##### Given data #####

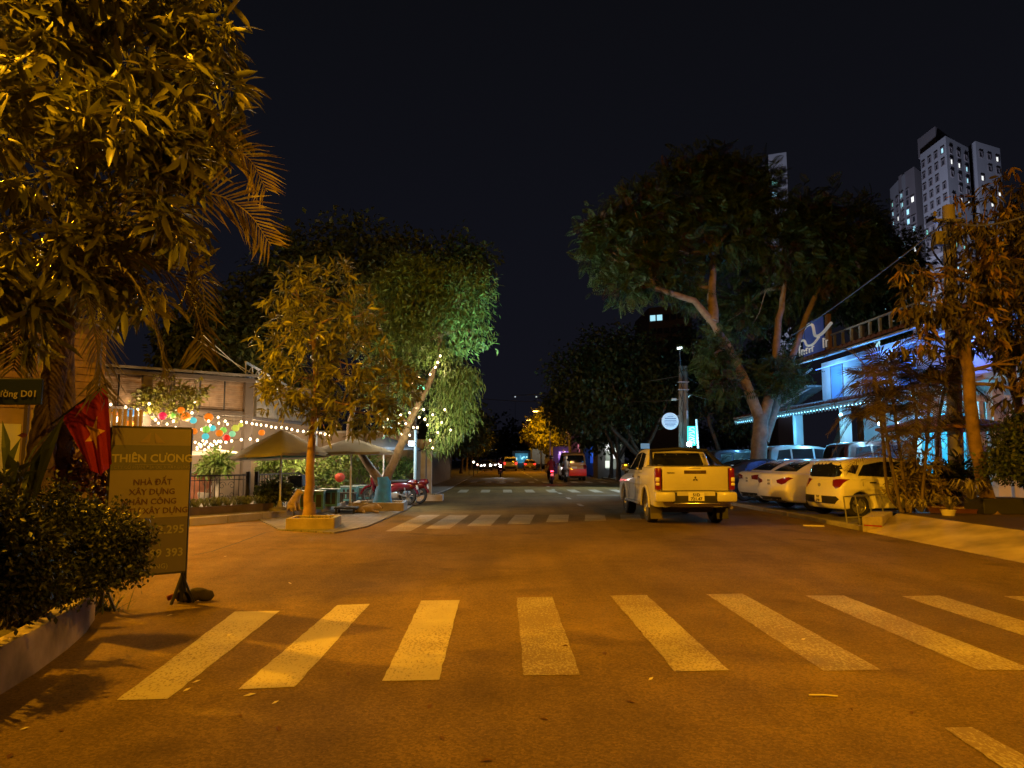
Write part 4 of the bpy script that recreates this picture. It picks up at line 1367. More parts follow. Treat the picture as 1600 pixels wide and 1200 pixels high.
for k in range(16):
    rr = random.Random(k)
    a = P(rr.uniform(-20, 50), 800, 5.6)
    b = P(rr.uniform(-60, 110), rr.uniform(640, 760), 5.6 + rr.uniform(-.4, .4))
    mid = a.lerp(b, .55) + Vector((0, 0, .12))
    w = Vector((rr.uniform(.3, 1), rr.uniform(-.4, .4), rr.uniform(-.3, .3))).normalized() * .028
    MB().add([a - w * .4, a + w * .4, mid + w * 1.5, mid - w * 1.5, mid + Vector((0, 0, -.02)), b], [(0, 1, 2, 4), (0, 4, 3), (3, 4, 5), (4, 2, 5)]).build('leaf', LEAF_DARK, t)

# low grass tufts at the planter foot
t = thing('weed_tuft', 'tuft of weeds growing at the foot of the planter end', 'weeds', G(160, 955))
m = MB(); q = G(160, 955)
for k in range(70):
    a = q + Vector((random.gauss(0, .10), random.gauss(0, .09), 0)); d = Vector((random.gauss(0, .10), random.gauss(0, .10), random.uniform(.06, .24)))
    w = Vector((random.uniform(-1, 1), random.uniform(-1, 1), 0)).normalized() * .006
    m.add([a - w, a + w, a + d * .6 + w * .8, a + d], [(0, 1, 2), (0, 2, 3)])
m.build('blades', LEAF_DARK, t, kind='stuff')

# ================================================================== left side: sign, flag, cafe
M_LETTERW = mat('pale_letter', (.19, .18, .18), .6)
M_LETTERD = mat('dark_red_letter', (.065, .02, .02), .6)
# ------------------------------------------------------------------ advertising board on tripod feet
A, B = Vector((-3.93, 7.5, 0)), Vector((-3.32, 7.95, 0))
ang = math.atan2((B - A).y, (B - A).x)
BW = (B - A).length
ctr = (A + B) / 2
zt, zb = 1.825, .335
t = thing('advertising_board', 'tall printed advertising board on black feet standing between shrub and zebra crossing', 'sign', ctr)
Rz = Matrix.Rotation(ang, 3, 'Z')


def on(u, v, d=0.0):
    """u across (0..1), v height in metres, d towards the reader"""
    return A.lerp(B, u) + Rz @ Vector((0, -d, 0)) + Vector((0, 0, v))


def panel(name, u0, u1, v0, v1, mt, d=.012, th=.004, par=None):
    m = MB(); m.box(on((u0 + u1) / 2, (v0 + v1) / 2, d), ((u1 - u0) * BW, th, v1 - v0), M=Rz)
    return m.build(name, mt, par or t)


hpx = (zt - zb) / 217.0
Z = lambda y: zt - (y - 670) * hpx
pan = panel('printed_sheet', 0, 1, zb, zt, mat('printed_white_sheet', (.19, .165, .17), .5, noise=(2, .15)), .0, .02)
panel('dark_band', .002, .998, Z(733), Z(696), mat('slate_band', (.085, .085, .10), .5), par=pan)
panel('blue_band', .002, .998, zb + .004, Z(804), mat('indigo_band', (.075, .065, .12), .5), par=pan)
panel('rule', .3, .75, Z(725.2), Z(724.6), M_LETTERW, .016, par=pan)
fr = MB()
for a, b in ((on(-.005, zb), on(-.005, zt)), (on(1.005, .12), on(1.005, zt)), (on(0, zt + .006), on(1, zt + .006)), (on(0, zb - .006), on(1, zb - .006))):
    fr.bar(a, b, .022)
fr.bar(on(-.005, .1), on(-.005, zb), .022)
fr.build('frame', M_BLACK, t)
Mx = lambda u, v: Matrix.Translation(on(u, v, .0165)) @ Matrix.Rotation(ang, 4, 'Z')
put_text('THIÊN CƯƠNG', .112, Mx(.52, Z(721)), mat('cream_letter', (.30, .28, .20), .5), pan, depth=.002, bold=.003)
put_text('CTY CỔ PHẦN ĐỊA ỐC & XÂY DỰNG', .043, Mx(.52, Z(731)), M_LETTERW, pan, depth=.002)
for s_, y_, u_ in (('NHÀ ĐẤT', 755, .53), ('XÂY DỰNG', 769.5, .53), ('NHÂN CÔNG', 784, .5), ('VẬT TƯ XÂY DỰNG', 798, .5)):
    put_text(s_, .083, Mx(u_, Z(y_)), M_LETTERD, pan, depth=.002, bold=.001)
put_text('3.295', .118, Mx(.96, Z(828.5)), M_LETTERW, pan, depth=.002, bold=.002, align='RIGHT')
put_text('399 393', .118, Mx(.96, Z(863)), M_LETTERW, pan, depth=.002, bold=.002, align='RIGHT')
put_text('CƯỜNG)', .07, Mx(.77, Z(880)), M_LETTERW, pan, depth=.002, align='RIGHT')
# printed emblem at the top of the sheet
m = MB()
for a in (0, 1):
    m.slab([on(.5 + .10 * (a * 2 - 1) - .06, Z(692), .0145), on(.5 + .10 * (a * 2 - 1) + .06, Z(692), .0145), on(.5 + .02 * (a * 2 - 1), Z(676), .0145)], .002)
m.build('emblem', mat('taupe_print', (.22, .17, .15), .6), pan)
for u in (.965, -.005):
    ft = MB()
    c = on(u, 0)
    for k in range(3):
        a = ang + PI / 2 + k * 2 * PI / 3
        ft.bar(c + Vector((0, 0, .30)), c + Vector((math.cos(a) * .13, math.sin(a) * .13, .012)), .022)
    ft.bar(c + Vector((0, 0, .02)), c + Vector((0, 0, .33)), .026)
    ft.build('foot', M_BLACK, t)
sb = thing('sandbag', 'dark sausage-shaped weight bag lying on the right foot of the advertising board', 'weight bag', G(303, 937))
q = G(303, 940)
m = MB()
d = Vector((.92, .3, 0)).normalized()
pts = [q + d * (-.19 + .38 * i / 12) + Vector((0, 0, .068 + .012 * math.sin(i * 1.1))) for i in range(13)]
m.tube(pts, [.035, .058, .066, .068, .064, .067, .07, .066, .068, .066, .064, .054, .03], 12)
m.build('bag_body', mat('dark_cloth', (.03, .022, .018), .9, noise=(12, .5), bump=(25, .8)), sb, smooth=60)
m = MB(); m.tube([q - d * .19 + Vector((0, 0, .08)), q - d * .26 + Vector((0, .0, .05))], [.022, .03], 8); m.build('bag_knot', mat('red_cord', (.2, .04, .02), .8), sb, smooth=60)

# ------------------------------------------------------------------ flag on a slanted pole
YF = 7.15
h0, h1 = P(96, 651, YF), P(167, 600, YF)
f1 = P(176, 726, YF + .12); f0 = P(140, 737, YF - .05)
t = thing('flag', 'red flag with yellow star hanging from a slanted pole by the palm trunk', 'flag', h0)


def FS(u, v):
    """u along the hoist (0 low .. 1 high), v along the fly"""
    a = h0.lerp(h1, u); b = f0.lerp(f1, u)
    p = a.lerp(b, v)
    k = .25 + .75 * v
    f = math.sin(u * 15 + v * 2.0) * .034 * k + math.sin(u * 31 + v * 3) * .010 * k
    return p + Vector((-.35 * f * .5, f, .02 * math.sin(u * 9) * v - .05 * math.sin(PI * u) * v * v))


nu, nv = 48, 28
m = MB()
m.add([FS(i / nu, j / nv) for j in range(nv + 1) for i in range(nu + 1)], [(j * (nu + 1) + i, j * (nu + 1) + i + 1, (j + 1) * (nu + 1) + i + 1, (j + 1) * (nu + 1) + i) for j in range(nv) for i in range(nu)])
m.build('cloth', mat('red_flag_cloth', (.36, .018, .02), .8, noise=(30, .2), trans=.25), t, smooth=180)
bm = bmesh.new()
star = []
for k in range(10):
    r = .29 if k % 2 == 0 else .115
    a = PI / 2 + k * PI / 5
    star.append((.56 + r * math.cos(a), .48 + r * math.sin(a) * .72, 0))
bm.faces.new([bm.verts.new(p) for p in star])
bmesh.ops.triangulate(bm, faces=bm.faces[:])
for _ in range(4):
    lg = [e_ for e_ in bm.edges if e_.calc_length() > .025]
    bmesh.ops.subdivide_edges(bm, edges=lg, cuts=1); bmesh.ops.triangulate(bm, faces=bm.faces[:])
bm.verts.index_update()
m = MB(); m.add([FS(v.co.x, v.co.y) + Vector((0, -.005, 0)) for v in bm.verts], [[v.index for v in f.verts] for f in bm.faces]); bm.free()
m.build('star', mat('yellow_star_cloth', (.62, .36, .02), .8), t, smooth=180)
m = MB(); m.tube([P(82, 661, YF), P(170, 597, YF)], .011, 8); m.build('pole', M_BLACK, t)

# ------------------------------------------------------------------ street name plate
t = thing('street_name_sign', 'dark blue street name plate with pale letters left of the palm trunk', 'street sign', P(-40, 700, 6.3))
c = P(5, 612, 6.3)
M_NAVY = mat('navy_plate', (.012, .022, .06), .45)
m = MB(); m.bbox(c, (.66, .03, .225), .008); po = m.build('plate', M_NAVY, t)
put_text('Đường D01', .078, Matrix.Translation((P(58, 618, 6.28).x, 6.28, c.z - .045)), mat('sign_letter', (.34, .32, .27), .5), po, depth=.002, align='RIGHT', bold=.001, spacing=1.05)
MB().tube([(c.x - .38, 6.3, 0), (c.x - .38, 6.3, c.z + .15)], .03, 8).build('post', M_STEEL, t)
MB().bar((c.x - .38, 6.315, c.z), (c.x - .1, 6.33, c.z), .02).build('bracket', M_STEEL, t)

# ------------------------------------------------------------------ kerb planters of the street trees
def box_planter(name, label, c, sx_, sy_, h, mt, rz=0.0, mt2=None):
    t = thing(name, label, 'planter', c)
    w = .10
    R_ = Matrix.Rotation(rz, 3, 'Z')
    c = Vector(c)
    for k, (dx, dy, a, b) in enumerate(((0, -sy_ / 2 + w / 2, sx_, w), (0, sy_ / 2 - w / 2, sx_, w), (-sx_ / 2 + w / 2, 0, w, sy_ - 2 * w - .004), (sx_ / 2 - w / 2, 0, w, sy_ - 2 * w - .004))):
        MB().bbox(c + R_ @ Vector((dx, dy, 0)) + Vector((0, 0, h / 2)), (a, b, h), .012, M=R_).build('planter_side', mt2 if (mt2 and k == 3) else mt, t)
    MB().box(c + Vector((0, 0, h * .36)), (sx_ - 2 * w, sy_ - 2 * w, h * .7), M=R_).build('planter_soil', M_SOIL, t)
    rr = random.Random(int(c.x * 100))
    g = MB()
    for k in range(120):
        a = c + R_ @ Vector((rr.uniform(-.4, .4) * sx_, rr.uniform(-.4, .4) * sy_, 0)) + Vector((0, 0, h * .72)); d = Vector((rr.gauss(0, .05), rr.gauss(0, .05), rr.uniform(.04, .13)))
        w_ = Vector((rr.uniform(-1, 1), rr.uniform(-1, 1), 0)).normalized() * .008
        g.add([a - w_, a + w_, a + d], [(0, 1, 2)])
    g.build('weeds', LEAF_DARK, t, kind='stuff')
    return t


M_OCHRE = mat('ochre_concrete', (.40, .33, .24), .85, noise=(3, .4, 8), bump=(18, .4))
M_PALEBLUE = mat('pale_blue_concrete', (.30, .36, .46), .85, noise=(3, .35, 8), bump=(18, .4))
box_planter('kerb_planter', 'low concrete planter with a blue end round the slender mango tree', (-4.10, 16.45, 0), 1.02, .95, .25, M_OCHRE, .06, M_PALEBLUE)
box_planter('kerb_planter', 'low concrete planter round the blue painted tree foot', (-3.58, 22.1, .02), 1.5, 1.3, .24, M_OCHRE, .04, M_PALEBLUE)
box_planter('kerb_planter', 'small grassy planter beside the pale blue lamp post', (-2.75, 27.0, .02), 1.3, 1.0, .22, M_OCHRE, .04, M_PALEBLUE)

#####

Exercise directions: Transcribe exactly, with no pictures, the lines running from the first line of the material through the line holding "m.build('blades', LEAF_DARK, t, kind='stuff')".

Solution to the problem:
Write part 4 of the bpy script that recreates this picture. It picks up at line 1367. More parts follow. Treat the picture as 1600 pixels wide and 1200 pixels high.
for k in range(16):
    rr = random.Random(k)
    a = P(rr.uniform(-20, 50), 800, 5.6)
    b = P(rr.uniform(-60, 110), rr.uniform(640, 760), 5.6 + rr.uniform(-.4, .4))
    mid = a.lerp(b, .55) + Vector((0, 0, .12))
    w = Vector((rr.uniform(.3, 1), rr.uniform(-.4, .4), rr.uniform(-.3, .3))).normalized() * .028
    MB().add([a - w * .4, a + w * .4, mid + w * 1.5, mid - w * 1.5, mid + Vector((0, 0, -.02)), b], [(0, 1, 2, 4), (0, 4, 3), (3, 4, 5), (4, 2, 5)]).build('leaf', LEAF_DARK, t)

# low grass tufts at the planter foot
t = thing('weed_tuft', 'tuft of weeds growing at the foot of the planter end', 'weeds', G(160, 955))
m = MB(); q = G(160, 955)
for k in range(70):
    a = q + Vector((random.gauss(0, .10), random.gauss(0, .09), 0)); d = Vector((random.gauss(0, .10), random.gauss(0, .10), random.uniform(.06, .24)))
    w = Vector((random.uniform(-1, 1), random.uniform(-1, 1), 0)).normalized() * .006
    m.add([a - w, a + w, a + d * .6 + w * .8, a + d], [(0, 1, 2), (0, 2, 3)])
m.build('blades', LEAF_DARK, t, kind='stuff')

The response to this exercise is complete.